Custódio afirmou que a hierarquia do PCC e da FDN é “rígida”, com algumas das principais ordens centralizadas, enquanto a do CV é “delegada” e, por isso, mais difícil de ser combatida. A FDN, que esteve no centro dos massacres ocorridos no início de 2017 nas penitenciárias de Manaus (AM) e Boa Vista (RR), tem perdido força, segundo a PF, por duas razões: a Operação La Muralla, desencadeada pela PF e pelo MPF em novembro de 2015, que atingiu os principais líderes do grupo, e uma dissidência interna. Diversos membros deixaram o grupo em obediência ao preso Gelson Carnaúba, o “Mano G”, e atualmente integram o CV.
Segundo o delegado, foi detectada “uma forte presença” do PCC no Porto de Santos, onde uma operação da PF prendeu, em setembro do ano passado, oito investigados. O grupo trabalha, conforme Custódio, “na logística de embarque de cocaína com destino à Europa” em apoio a organizações criminosas estrangeiras, especialmente sérvias e croatas.
O principal método usado pelas quadrilhas nos portos, segundo a PF, tem sido o “rip on/rip off”, que é a introdução de grandes quantidades de droga diretamente nos navios no porto ou já em alto-mar por meio de "içamento da carga", o que dribla o método mais comum de inserir a droga no contêiner sem o conhecimento do exportador.
A PF registrou um aumento importante da droga apreendida no país. “No ano passado foram apreendidas 41,8 toneladas de cocaína, isso só a Polícia Federal, batemos o recorde. Este ano estamos com 47 toneladas, indo para 60 toneladas [apreendidas]”, disse Custódio.
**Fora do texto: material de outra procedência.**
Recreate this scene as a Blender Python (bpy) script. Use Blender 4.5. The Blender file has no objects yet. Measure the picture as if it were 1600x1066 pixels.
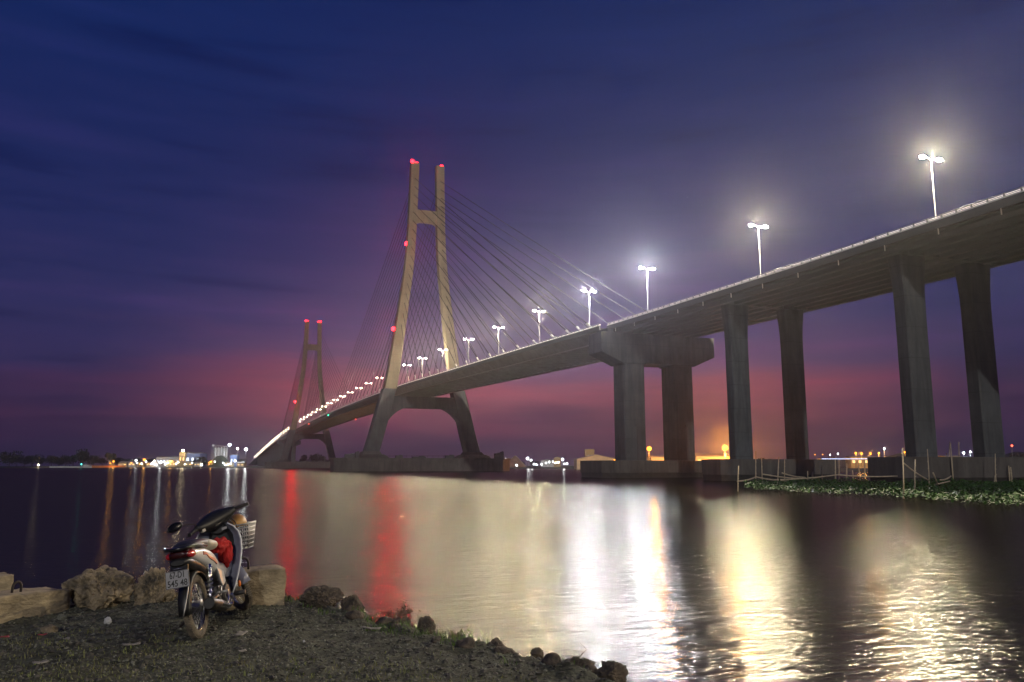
import bpy, bmesh, math, random
import numpy as np
from mathutils import Vector, Matrix, noise as mn

random.seed(7)
rng = np.random.default_rng(11)
scene = bpy.context.scene
COL = scene.collection
R = math.radians
V = Vector

# ------------------------------------------------------------------ camera
# world: x = across the bridge (0 = bridge axis), y = along the bridge, z = up, water at z = 0
CAM = V((-89.84, -355.31, 2.455))
YAW, PITCH, FPX = 0.3584, 0.1547, 1248.08
cam_d = bpy.data.cameras.new('camera')
cam = bpy.data.objects.new('camera', cam_d)
COL.objects.link(cam)
cam.location = CAM
cam.rotation_euler = (math.pi / 2 + PITCH, 0, -YAW)
cam_d.sensor_width = 36
cam_d.lens = 36 * FPX / 1600
cam_d.clip_start = 0.1
cam_d.clip_end = 9000
scene.camera = cam
_cp, _sp, _c, _s = math.cos(PITCH), math.sin(PITCH), math.cos(YAW), math.sin(YAW)


def ray(px, py):
    rt = (px - 800) / FPX
    up = -(py - 533) / FPX
    fw = _cp - up * _sp
    dz = _sp + up * _cp
    return V((fw * _s + rt * _c, fw * _c - rt * _s, dz)), fw


def at_z(px, py, z=0.0):
    """point at height z seen at that place of the photograph"""
    d, _ = ray(px, py)
    return CAM + d * ((z - CAM.z) / d.z)


def at_d(px, py, dist):
    """point at that horizontal depth"""
    d, fw = ray(px, py)
    return CAM + d * (dist / fw)


# ------------------------------------------------------------------ helpers
def tag(o, label=None, cat=None, group=None, kind=None):
    if label: o['label'] = label
    if cat: o['category'] = cat
    if group: o['group'] = group
    if kind: o['kind'] = kind
    return o


def empty(name, loc, rz=0.0):
    o = bpy.data.objects.new(name, None)
    COL.objects.link(o)
    o.location = loc
    o.rotation_euler = (0, 0, rz)
    o.empty_display_size = 0.2
    return o


class MB:
    def __init__(s):
        s.v = []
        s.f = []
        s.sm = []

    def add(s, vs, fs, smooth=False):
        b = len(s.v)
        s.v += [tuple(p) for p in vs]
        s.f += [tuple(i + b for i in f) for f in fs]
        s.sm += [smooth] * len(fs)
        return s

    def box(s, c, d, m=None):
        x, y, z = d[0] / 2, d[1] / 2, d[2] / 2
        vs = [V((a, b, e)) for a in (-x, x) for b in (-y, y) for e in (-z, z)]
        if m is not None: vs = [m @ p for p in vs]
        vs = [p + V(c) for p in vs]
        return s.add(vs, [(0, 1, 3, 2), (4, 6, 7, 5), (0, 4, 5, 1), (2, 3, 7, 6), (0, 2, 6, 4), (1, 5, 7, 3)])

    def loft(s, rings, cap=True, smooth=True, closed=True):
        n = len(rings[0])
        vs = [p for r in rings for p in r]
        fs = []
        for k in range(len(rings) - 1):
            for i in range(n if closed else n - 1):
                j = (i + 1) % n
                fs.append((k * n + i, k * n + j, (k + 1) * n + j, (k + 1) * n + i))
        s.add(vs, fs, smooth)
        if cap and closed:
            s.add(rings[0], [tuple(range(n - 1, -1, -1))], False)
            s.add(rings[-1], [tuple(range(n))], False)
        return s

    def tube(s, pts, r, n=8, cap=True, smooth=True):
        pts = [V(p) for p in pts]
        rr = r if isinstance(r, (list, tuple)) else [r] * len(pts)
        rings = []
        up = None
        for i, p in enumerate(pts):
            t = (pts[min(i + 1, len(pts) - 1)] - pts[max(i - 1, 0)]).normalized()
            if up is None:
                up = V((0, 0, 1)) if abs(t.z) < 0.9 else V((1, 0, 0))
            a = t.cross(up).normalized()
            up = a.cross(t).normalized()
            rings.append([p + (a * math.cos(2 * math.pi * k / n) + up * math.sin(2 * math.pi * k / n)) * rr[i] for k in range(n)])
        return s.loft(rings, cap, smooth)

    def extrude(s, prof, axis, a, b):
        """prof: 2-D outline, axis 'x' or 'y': swept from a to b"""
        def P(u, w, t):
            return V((t, u, w)) if axis == 'x' else V((u, t, w))
        return s.loft([[P(u, w, a) for u, w in prof], [P(u, w, b) for u, w in prof]], True, False)

    def torus(s, c, Rr, r, ax, nu=40, nv=10, flat=1.0):
        c, ax = V(c), V(ax).normalized()
        u = ax.cross(V((0, 0, 1)) if abs(ax.z) < .9 else V((1, 0, 0))).normalized()
        w = ax.cross(u)
        rings = []
        for i in range(nu):
            t = 2 * math.pi * i / nu
            d = u * math.cos(t) + w * math.sin(t)
            rings.append([c + d * (Rr + r * math.cos(2 * math.pi * k / nv)) + ax * (r * flat * math.sin(2 * math.pi * k / nv)) for k in range(nv)])
        rings.append(rings[0])
        return s.loft(rings, False, True)

    def ball(s, c, r, sub=2, m=None):
        bm = bmesh.new()
        bmesh.ops.create_icosphere(bm, subdivisions=sub, radius=1)
        sc = r if isinstance(r, (tuple, list)) else (r, r, r)
        vs = []
        for v in bm.verts:
            p = V((v.co.x * sc[0], v.co.y * sc[1], v.co.z * sc[2]))
            if m is not None: p = m @ p
            vs.append(p + V(c))
        fs = [tuple(v.index for v in f.verts) for f in bm.faces]
        bm.free()
        return s.add(vs, fs, True)

    def build(s, name, mat, parent=None, bevel=0.0, bseg=2, xf=None, sub=0):
        me = bpy.data.meshes.new(name)
        vs = s.v if xf is None else [tuple(xf(V(p))) for p in s.v]
        me.from_pydata(vs, [], s.f)
        me.polygons.foreach_set('use_smooth', s.sm)
        bm = bmesh.new()
        bm.from_mesh(me)
        bmesh.ops.remove_doubles(bm, verts=bm.verts, dist=1e-5)
        bmesh.ops.recalc_face_normals(bm, faces=bm.faces)
        bm.to_mesh(me)
        bm.free()
        me.materials.append(mat)
        o = bpy.data.objects.new(name, me)
        COL.objects.link(o)
        if parent is not None: o.parent = parent
        if sub:
            m = o.modifiers.new('sub', 'SUBSURF'); m.levels = sub; m.render_levels = sub
        if bevel:
            m = o.modifiers.new('bevel', 'BEVEL')
            m.width = bevel; m.segments = bseg; m.limit_method = 'ANGLE'; m.angle_limit = R(40)
        return o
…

No mesmo seminário organizado pelos juízes federais, o ministro do STF (Supremo Tribunal Federal) Alexandre de Moraes voltou a defender endurecimento de leis e regramentos penais, como a mudança de progressão de regime dos atuais 1/6 da pena para metade da pena nos casos de presos reincidentes em crimes graves. Uma proposta elaborada por uma comissão presidida por Moraes foi entregue à Câmara dos Deputados.